The New York Times reports today that “Senate Backs Disputed Judicial Nomination.”
The Wall Street Journal contains an editorial entitled “One Judge Makes It.”
And The Clarion Ledger contains an editorial entitled “Southwick: Judge judged by region’s history.”
“Mukasey’s take on torture: His evasive testimony hinders what was supposed to be a breezy confirmation process.” This editorial appears today in The Los Angeles Times.
“The $114.69 Speech Police”: Today in The Washington Post, columnist George F. Will has an op-ed that begins, “The speech policeman’s lot is not a happy one, as the University of Montana at Missoula is learning. Herewith a tale about the mess that institution has made by regulating political speech.”
My earlier coverage of the Ninth Circuit ruling that is the subject of Will’s op-ed can be accessed here.
“Second Court Ruling Redacts Information About Interrogation”: This article appears today in The Washington Post.

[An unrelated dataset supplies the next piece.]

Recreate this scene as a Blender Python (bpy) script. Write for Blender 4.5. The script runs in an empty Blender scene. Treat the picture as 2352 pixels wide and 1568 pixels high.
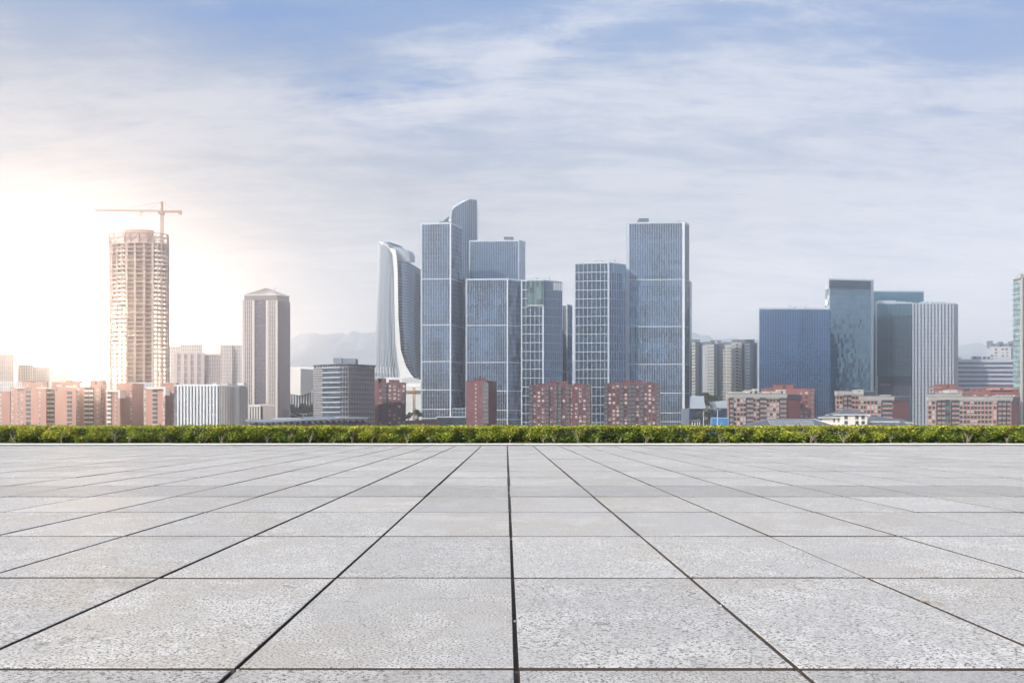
import bpy, math, random
import numpy as np
from math import radians as R, sin, cos, pi, sqrt, atan2
random.seed(7)
rng = np.random.default_rng(7)
S = bpy.context.scene
COL = S.collection

# ------------------------------------------------------------------ camera
FP = 1700.0          # focal length in photo pixels (photo taken as 2352 wide)
CX, HY, EYE = 1163.0, 972.0, 0.80
cam_d = bpy.data.cameras.new('camera'); cam = bpy.data.objects.new('camera', cam_d); COL.objects.link(cam)
cam.location = (0, 0, EYE); cam.rotation_euler = (R(90), 0, 0)
cam_d.sensor_width = 36.0; cam_d.lens = FP/2352*36
cam_d.shift_x = (1176-CX)/2352; cam_d.shift_y = (HY-784)/2352
cam_d.clip_start = 0.05; cam_d.clip_end = 20000
S.camera = cam
def P(px, Y): return ((px-CX)/FP*Y, Y)
def Z(py, Y): return EYE+(HY-py)*Y/FP

# ------------------------------------------------------------------ node helper
class V:
    """a value in a node tree, with arithmetic"""
    def __init__(s, nt, sock): s.nt, s.s = nt, sock
    def op(s, o, *a, clamp=False):
        n = s.nt.nodes.new('ShaderNodeMath'); n.operation = o; n.use_clamp = clamp
        for i, x in enumerate((s,)+a):
            if isinstance(x, V): s.nt.links.new(x.s, n.inputs[i])
            else: n.inputs[i].default_value = x
        return V(s.nt, n.outputs[0])
    def __add__(s, o): return s.op('ADD', o)
    def __radd__(s, o): return s.op('ADD', o)
    def __sub__(s, o): return s.op('SUBTRACT', o)
    def __mul__(s, o): return s.op('MULTIPLY', o)
    def __rmul__(s, o): return s.op('MULTIPLY', o)
    def __truediv__(s, o): return s.op('DIVIDE', o)
    def clamp(s): return s.op('ADD', 0.0, clamp=True)
    def pw(s, p): return s.op('POWER', p)
    def exp(s): return s.op('EXPONENT')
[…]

And ABA Journal has a post titled “Appeals Clerk Explains Why Details of Alleged FBI Coercion Withdrawn from Opinion.”
“Texas Judge Draws Outcry for Allowing an Execution”: The New York Times today contains an article that begins, “The presiding judge of the Texas Court of Criminal Appeals is the target of a rising national outcry a month after turning away the last appeal of a death row inmate because the rushed filing was delayed past the court’s 5 p.m. closing time.”
“Laurence Fishburne as Thurgood Marshall”: The New York Times today contains a newsbrief that begins, “Laurence Fishburne is going to Broadway next spring in a production of ‘Thurgood,’ the one-man play by George Stevens Jr. about the former Supreme Court Justice Thurgood Marshall.”
“Fight over TV indecency is on high court’s doorstep; Case tests FCC’s attempt to limit expletives”: Joan Biskupic has this front page article today in USA Today.